Scene script records
════
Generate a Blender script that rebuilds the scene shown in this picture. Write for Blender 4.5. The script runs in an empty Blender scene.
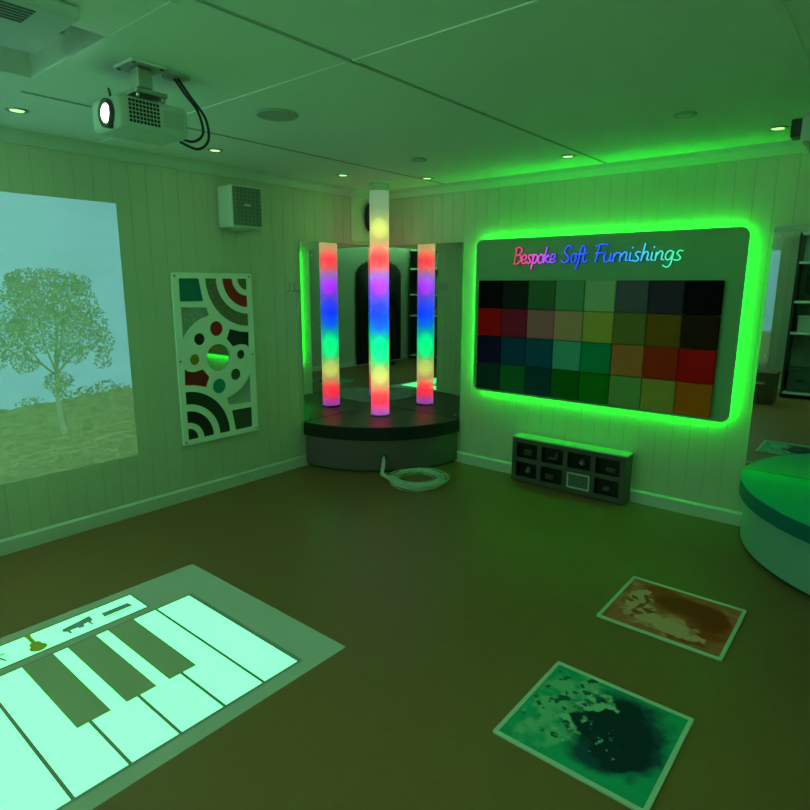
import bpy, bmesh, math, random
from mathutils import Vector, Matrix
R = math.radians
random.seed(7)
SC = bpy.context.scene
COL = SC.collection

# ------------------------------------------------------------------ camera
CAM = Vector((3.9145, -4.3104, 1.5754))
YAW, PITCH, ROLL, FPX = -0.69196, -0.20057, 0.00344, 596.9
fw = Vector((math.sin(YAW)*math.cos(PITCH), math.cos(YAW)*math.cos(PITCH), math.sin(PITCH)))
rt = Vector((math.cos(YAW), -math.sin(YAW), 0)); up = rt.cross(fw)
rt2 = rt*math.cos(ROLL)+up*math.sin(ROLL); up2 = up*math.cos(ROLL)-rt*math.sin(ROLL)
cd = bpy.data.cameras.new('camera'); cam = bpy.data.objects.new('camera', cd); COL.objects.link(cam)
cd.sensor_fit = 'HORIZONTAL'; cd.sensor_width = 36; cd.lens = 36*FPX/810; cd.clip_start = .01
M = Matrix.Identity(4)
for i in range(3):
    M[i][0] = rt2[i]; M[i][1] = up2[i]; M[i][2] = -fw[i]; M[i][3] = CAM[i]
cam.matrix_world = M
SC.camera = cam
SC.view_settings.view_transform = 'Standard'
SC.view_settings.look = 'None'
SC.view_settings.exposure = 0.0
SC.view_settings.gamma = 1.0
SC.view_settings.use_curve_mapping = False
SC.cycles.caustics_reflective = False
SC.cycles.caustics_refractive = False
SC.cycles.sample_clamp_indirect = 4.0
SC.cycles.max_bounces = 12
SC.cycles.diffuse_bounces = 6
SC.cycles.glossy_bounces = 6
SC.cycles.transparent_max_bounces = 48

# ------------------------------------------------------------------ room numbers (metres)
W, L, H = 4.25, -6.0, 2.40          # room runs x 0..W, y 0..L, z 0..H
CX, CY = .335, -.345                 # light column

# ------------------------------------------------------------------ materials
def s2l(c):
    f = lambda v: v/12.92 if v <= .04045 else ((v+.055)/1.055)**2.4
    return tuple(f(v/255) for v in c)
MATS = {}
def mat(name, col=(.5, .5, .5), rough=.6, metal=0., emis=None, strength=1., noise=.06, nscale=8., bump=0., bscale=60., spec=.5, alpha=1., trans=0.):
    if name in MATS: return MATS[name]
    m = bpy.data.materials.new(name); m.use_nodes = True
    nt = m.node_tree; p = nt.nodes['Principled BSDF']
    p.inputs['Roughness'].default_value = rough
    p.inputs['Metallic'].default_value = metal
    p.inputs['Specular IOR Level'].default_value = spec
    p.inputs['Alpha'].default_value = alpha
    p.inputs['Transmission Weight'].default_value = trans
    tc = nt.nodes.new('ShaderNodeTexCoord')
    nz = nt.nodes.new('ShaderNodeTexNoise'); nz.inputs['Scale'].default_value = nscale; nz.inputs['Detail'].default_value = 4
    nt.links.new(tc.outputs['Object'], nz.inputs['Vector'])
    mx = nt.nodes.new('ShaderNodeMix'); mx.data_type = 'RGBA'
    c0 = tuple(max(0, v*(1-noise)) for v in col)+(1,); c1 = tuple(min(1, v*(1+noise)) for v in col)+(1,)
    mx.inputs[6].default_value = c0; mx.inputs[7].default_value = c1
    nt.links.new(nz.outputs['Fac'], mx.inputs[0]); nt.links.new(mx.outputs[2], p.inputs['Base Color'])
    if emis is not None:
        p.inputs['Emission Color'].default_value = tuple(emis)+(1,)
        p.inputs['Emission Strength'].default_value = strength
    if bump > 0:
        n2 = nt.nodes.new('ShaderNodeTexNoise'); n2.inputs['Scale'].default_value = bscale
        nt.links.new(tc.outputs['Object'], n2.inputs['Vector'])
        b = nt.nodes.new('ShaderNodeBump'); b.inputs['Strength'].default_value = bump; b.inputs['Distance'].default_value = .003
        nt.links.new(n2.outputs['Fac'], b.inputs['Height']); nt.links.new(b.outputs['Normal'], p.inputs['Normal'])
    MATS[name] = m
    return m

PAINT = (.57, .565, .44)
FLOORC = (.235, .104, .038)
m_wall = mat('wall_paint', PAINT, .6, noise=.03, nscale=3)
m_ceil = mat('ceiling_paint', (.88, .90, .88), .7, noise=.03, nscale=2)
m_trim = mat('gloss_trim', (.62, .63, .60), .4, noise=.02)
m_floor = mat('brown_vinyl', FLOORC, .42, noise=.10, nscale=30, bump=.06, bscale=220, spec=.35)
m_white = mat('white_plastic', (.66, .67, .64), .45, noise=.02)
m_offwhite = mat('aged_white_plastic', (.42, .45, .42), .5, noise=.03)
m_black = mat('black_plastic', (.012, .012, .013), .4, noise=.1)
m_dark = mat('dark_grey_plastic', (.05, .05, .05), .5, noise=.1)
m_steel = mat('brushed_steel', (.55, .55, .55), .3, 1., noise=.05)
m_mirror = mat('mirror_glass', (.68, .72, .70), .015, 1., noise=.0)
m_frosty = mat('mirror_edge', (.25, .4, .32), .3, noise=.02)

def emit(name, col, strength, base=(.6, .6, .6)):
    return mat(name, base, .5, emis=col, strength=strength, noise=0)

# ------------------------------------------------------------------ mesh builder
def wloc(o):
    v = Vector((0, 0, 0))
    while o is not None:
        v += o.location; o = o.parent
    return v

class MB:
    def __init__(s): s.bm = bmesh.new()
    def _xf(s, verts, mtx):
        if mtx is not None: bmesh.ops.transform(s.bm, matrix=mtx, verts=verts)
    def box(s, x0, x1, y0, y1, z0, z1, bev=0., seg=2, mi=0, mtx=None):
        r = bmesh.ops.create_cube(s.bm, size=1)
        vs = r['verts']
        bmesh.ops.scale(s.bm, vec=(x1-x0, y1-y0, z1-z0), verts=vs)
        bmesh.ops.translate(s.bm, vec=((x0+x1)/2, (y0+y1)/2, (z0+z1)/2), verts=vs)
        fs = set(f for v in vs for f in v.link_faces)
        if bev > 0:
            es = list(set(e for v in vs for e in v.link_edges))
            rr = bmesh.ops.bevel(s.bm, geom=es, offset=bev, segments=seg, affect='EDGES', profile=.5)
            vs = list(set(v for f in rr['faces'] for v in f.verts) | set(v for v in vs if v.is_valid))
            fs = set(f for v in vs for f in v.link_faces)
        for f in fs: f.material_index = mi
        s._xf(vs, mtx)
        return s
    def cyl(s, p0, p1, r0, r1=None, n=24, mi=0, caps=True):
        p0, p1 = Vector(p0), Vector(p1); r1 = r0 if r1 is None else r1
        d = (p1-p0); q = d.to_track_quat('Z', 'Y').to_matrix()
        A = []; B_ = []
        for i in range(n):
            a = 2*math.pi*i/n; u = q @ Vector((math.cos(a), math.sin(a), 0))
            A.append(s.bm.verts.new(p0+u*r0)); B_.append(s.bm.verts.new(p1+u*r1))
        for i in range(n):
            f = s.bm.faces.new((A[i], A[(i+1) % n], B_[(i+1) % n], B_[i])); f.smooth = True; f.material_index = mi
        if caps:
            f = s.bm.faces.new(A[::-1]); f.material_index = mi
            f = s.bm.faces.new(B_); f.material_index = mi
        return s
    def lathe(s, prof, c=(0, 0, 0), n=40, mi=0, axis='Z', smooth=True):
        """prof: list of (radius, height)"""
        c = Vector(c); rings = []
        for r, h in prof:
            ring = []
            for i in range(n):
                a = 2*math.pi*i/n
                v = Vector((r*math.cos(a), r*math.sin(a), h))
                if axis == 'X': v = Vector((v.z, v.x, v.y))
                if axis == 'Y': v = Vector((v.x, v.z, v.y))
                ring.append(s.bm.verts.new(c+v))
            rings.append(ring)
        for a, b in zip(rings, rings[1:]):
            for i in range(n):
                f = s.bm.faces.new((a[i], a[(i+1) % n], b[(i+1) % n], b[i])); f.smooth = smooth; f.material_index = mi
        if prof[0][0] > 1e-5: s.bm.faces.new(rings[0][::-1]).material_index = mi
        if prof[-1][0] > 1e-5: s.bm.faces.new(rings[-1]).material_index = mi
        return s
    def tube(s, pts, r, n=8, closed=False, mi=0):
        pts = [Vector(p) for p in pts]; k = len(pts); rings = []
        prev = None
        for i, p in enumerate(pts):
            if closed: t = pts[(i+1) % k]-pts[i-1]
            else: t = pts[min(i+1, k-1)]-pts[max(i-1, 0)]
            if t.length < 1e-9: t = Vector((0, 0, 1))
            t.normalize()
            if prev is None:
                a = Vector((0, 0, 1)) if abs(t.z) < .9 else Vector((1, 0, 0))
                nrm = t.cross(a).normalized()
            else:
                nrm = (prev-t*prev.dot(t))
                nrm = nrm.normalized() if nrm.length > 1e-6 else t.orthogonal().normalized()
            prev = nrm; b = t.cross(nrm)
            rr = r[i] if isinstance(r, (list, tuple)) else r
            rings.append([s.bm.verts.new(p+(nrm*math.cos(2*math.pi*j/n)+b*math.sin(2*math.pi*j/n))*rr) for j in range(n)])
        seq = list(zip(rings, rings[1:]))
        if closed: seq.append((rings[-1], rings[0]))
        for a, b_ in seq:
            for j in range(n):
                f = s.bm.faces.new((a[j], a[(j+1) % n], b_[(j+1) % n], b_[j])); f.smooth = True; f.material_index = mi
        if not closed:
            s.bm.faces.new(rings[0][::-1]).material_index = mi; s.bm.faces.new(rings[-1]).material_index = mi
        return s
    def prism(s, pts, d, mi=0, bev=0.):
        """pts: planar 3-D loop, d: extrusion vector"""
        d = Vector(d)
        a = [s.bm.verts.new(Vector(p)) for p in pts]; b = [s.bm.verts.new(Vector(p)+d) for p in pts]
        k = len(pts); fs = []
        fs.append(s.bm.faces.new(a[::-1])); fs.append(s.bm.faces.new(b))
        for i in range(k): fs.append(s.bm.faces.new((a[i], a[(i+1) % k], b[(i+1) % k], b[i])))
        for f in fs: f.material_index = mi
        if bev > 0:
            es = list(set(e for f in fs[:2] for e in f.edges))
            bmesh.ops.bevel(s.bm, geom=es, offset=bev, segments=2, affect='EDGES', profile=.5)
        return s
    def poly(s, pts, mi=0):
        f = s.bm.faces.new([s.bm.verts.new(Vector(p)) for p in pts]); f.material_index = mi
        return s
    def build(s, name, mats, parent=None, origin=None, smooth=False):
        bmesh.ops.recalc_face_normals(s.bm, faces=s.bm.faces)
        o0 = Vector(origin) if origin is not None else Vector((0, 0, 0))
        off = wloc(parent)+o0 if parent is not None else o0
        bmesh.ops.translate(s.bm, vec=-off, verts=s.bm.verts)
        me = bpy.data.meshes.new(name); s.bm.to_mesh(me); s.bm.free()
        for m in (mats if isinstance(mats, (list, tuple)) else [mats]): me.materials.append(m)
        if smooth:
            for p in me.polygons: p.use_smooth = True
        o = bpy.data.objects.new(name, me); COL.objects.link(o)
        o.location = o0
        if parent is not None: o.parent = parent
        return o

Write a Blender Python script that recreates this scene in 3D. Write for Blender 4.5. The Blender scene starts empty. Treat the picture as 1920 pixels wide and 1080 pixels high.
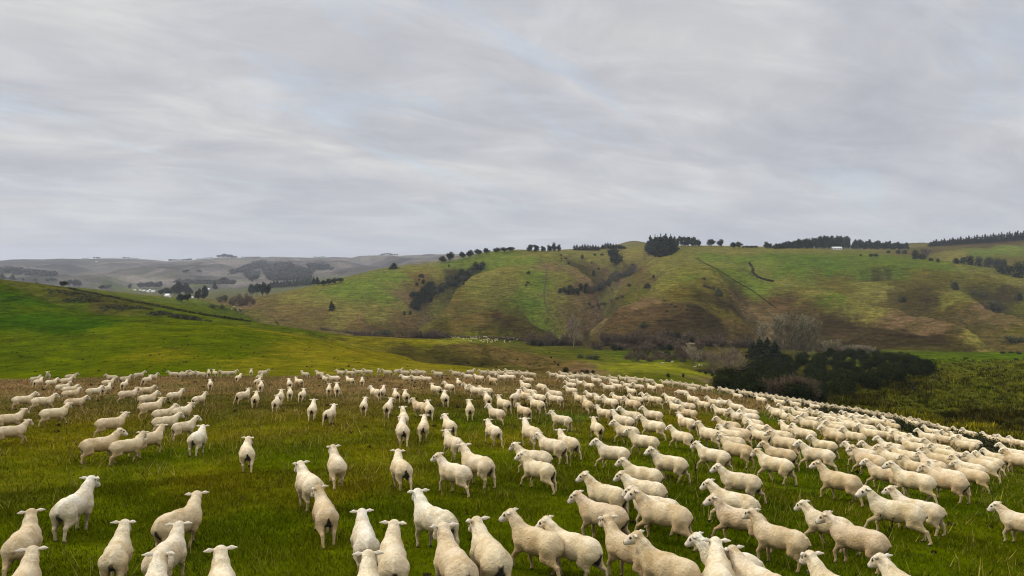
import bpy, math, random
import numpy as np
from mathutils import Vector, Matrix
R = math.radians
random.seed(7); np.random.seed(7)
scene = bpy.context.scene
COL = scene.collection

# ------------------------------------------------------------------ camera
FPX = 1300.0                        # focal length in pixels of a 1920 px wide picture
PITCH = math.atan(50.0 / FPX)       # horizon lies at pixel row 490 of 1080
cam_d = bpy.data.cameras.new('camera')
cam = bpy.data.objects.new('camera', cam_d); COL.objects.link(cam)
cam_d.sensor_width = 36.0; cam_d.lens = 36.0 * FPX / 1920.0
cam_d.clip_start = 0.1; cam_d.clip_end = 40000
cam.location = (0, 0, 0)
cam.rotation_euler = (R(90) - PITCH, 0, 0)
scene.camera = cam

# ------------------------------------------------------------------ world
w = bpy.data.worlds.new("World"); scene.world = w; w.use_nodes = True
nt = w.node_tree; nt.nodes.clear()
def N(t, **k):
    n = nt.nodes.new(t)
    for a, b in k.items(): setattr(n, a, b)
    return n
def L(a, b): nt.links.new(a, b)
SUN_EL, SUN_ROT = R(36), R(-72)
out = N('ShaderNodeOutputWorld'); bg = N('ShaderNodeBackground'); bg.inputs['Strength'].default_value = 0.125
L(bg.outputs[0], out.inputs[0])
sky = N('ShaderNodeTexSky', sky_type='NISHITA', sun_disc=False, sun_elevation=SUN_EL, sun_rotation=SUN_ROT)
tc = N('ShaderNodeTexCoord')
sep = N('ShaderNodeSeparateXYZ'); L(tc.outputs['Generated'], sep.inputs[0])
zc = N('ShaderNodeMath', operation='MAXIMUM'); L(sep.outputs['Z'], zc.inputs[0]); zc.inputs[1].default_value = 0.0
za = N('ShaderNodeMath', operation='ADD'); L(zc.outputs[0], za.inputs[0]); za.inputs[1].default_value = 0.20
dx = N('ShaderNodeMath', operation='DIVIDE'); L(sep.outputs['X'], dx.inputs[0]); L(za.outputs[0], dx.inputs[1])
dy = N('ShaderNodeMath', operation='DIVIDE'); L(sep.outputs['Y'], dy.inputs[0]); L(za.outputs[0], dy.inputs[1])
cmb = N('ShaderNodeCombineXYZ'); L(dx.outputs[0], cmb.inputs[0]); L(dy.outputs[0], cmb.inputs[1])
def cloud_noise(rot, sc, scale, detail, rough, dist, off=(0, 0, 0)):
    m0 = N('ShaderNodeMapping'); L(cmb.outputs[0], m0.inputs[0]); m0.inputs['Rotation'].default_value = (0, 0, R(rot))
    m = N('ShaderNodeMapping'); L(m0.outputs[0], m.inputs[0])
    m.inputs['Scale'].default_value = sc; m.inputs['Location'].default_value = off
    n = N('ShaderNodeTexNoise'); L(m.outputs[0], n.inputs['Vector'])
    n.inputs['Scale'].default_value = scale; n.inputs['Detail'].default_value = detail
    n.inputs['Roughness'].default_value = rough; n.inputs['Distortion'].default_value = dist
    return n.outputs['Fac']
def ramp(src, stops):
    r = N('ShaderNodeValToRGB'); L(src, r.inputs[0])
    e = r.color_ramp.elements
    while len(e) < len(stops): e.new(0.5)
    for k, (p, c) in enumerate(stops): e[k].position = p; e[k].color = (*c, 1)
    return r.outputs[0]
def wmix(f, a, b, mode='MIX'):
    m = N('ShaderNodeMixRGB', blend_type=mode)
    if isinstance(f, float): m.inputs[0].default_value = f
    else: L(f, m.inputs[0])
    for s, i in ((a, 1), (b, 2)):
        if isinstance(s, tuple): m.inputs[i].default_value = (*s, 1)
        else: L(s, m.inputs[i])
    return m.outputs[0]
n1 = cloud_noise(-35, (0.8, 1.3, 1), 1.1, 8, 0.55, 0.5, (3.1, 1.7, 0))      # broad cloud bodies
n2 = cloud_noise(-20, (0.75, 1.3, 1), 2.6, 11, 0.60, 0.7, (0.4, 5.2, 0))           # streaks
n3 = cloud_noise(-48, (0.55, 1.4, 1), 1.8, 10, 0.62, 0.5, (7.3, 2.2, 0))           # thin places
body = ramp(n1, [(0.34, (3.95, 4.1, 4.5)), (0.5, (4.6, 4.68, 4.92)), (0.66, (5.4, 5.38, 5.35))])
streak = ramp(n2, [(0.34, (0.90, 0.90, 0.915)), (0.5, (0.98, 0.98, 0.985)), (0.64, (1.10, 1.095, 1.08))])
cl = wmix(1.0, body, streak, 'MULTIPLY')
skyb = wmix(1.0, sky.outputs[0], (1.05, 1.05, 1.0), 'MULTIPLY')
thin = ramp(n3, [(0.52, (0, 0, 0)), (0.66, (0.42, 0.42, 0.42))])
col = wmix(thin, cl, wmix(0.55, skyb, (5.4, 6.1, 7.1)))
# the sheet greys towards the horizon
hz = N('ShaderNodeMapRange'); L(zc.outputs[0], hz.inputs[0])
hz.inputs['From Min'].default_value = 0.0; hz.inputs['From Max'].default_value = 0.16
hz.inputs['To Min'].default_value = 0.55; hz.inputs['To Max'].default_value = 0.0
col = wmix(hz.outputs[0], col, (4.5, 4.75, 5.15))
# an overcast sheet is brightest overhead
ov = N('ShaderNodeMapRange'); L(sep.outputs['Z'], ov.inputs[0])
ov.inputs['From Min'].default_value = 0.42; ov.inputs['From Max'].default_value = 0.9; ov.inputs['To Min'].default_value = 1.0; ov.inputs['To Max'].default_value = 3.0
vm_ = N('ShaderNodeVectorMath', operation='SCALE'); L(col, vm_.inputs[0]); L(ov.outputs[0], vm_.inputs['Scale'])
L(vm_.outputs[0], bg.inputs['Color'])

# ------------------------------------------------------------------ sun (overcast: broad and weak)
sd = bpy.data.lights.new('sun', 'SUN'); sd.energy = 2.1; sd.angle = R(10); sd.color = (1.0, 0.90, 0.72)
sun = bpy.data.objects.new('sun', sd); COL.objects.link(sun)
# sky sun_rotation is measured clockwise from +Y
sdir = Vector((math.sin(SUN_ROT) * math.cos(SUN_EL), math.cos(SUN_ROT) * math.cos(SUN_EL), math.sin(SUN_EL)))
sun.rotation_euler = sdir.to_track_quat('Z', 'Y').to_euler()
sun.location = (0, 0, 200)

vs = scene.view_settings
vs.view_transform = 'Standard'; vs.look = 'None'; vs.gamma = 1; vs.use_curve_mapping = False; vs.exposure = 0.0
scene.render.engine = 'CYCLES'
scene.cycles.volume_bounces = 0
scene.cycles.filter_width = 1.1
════
TASK GOAL
Return nothing but the lines running from the start of the data to the line with "SC.cycles.transparent_max_bounces = 48", please, both ends included and no pictures.

OUTPUT FOR THIS TASK
Generate a Blender script that rebuilds the scene shown in this picture. Write for Blender 4.5. The script runs in an empty Blender scene.
import bpy, bmesh, math, random
from mathutils import Vector, Matrix
R = math.radians
random.seed(7)
SC = bpy.context.scene
COL = SC.collection

# ------------------------------------------------------------------ camera
CAM = Vector((3.9145, -4.3104, 1.5754))
YAW, PITCH, ROLL, FPX = -0.69196, -0.20057, 0.00344, 596.9
fw = Vector((math.sin(YAW)*math.cos(PITCH), math.cos(YAW)*math.cos(PITCH), math.sin(PITCH)))
rt = Vector((math.cos(YAW), -math.sin(YAW), 0)); up = rt.cross(fw)
rt2 = rt*math.cos(ROLL)+up*math.sin(ROLL); up2 = up*math.cos(ROLL)-rt*math.sin(ROLL)
cd = bpy.data.cameras.new('camera'); cam = bpy.data.objects.new('camera', cd); COL.objects.link(cam)
cd.sensor_fit = 'HORIZONTAL'; cd.sensor_width = 36; cd.lens = 36*FPX/810; cd.clip_start = .01
M = Matrix.Identity(4)
for i in range(3):
    M[i][0] = rt2[i]; M[i][1] = up2[i]; M[i][2] = -fw[i]; M[i][3] = CAM[i]
cam.matrix_world = M
SC.camera = cam
SC.view_settings.view_transform = 'Standard'
SC.view_settings.look = 'None'
SC.view_settings.exposure = 0.0
SC.view_settings.gamma = 1.0
SC.view_settings.use_curve_mapping = False
SC.cycles.caustics_reflective = False
SC.cycles.caustics_refractive = False
SC.cycles.sample_clamp_indirect = 4.0
SC.cycles.max_bounces = 12
SC.cycles.diffuse_bounces = 6
SC.cycles.glossy_bounces = 6
SC.cycles.transparent_max_bounces = 48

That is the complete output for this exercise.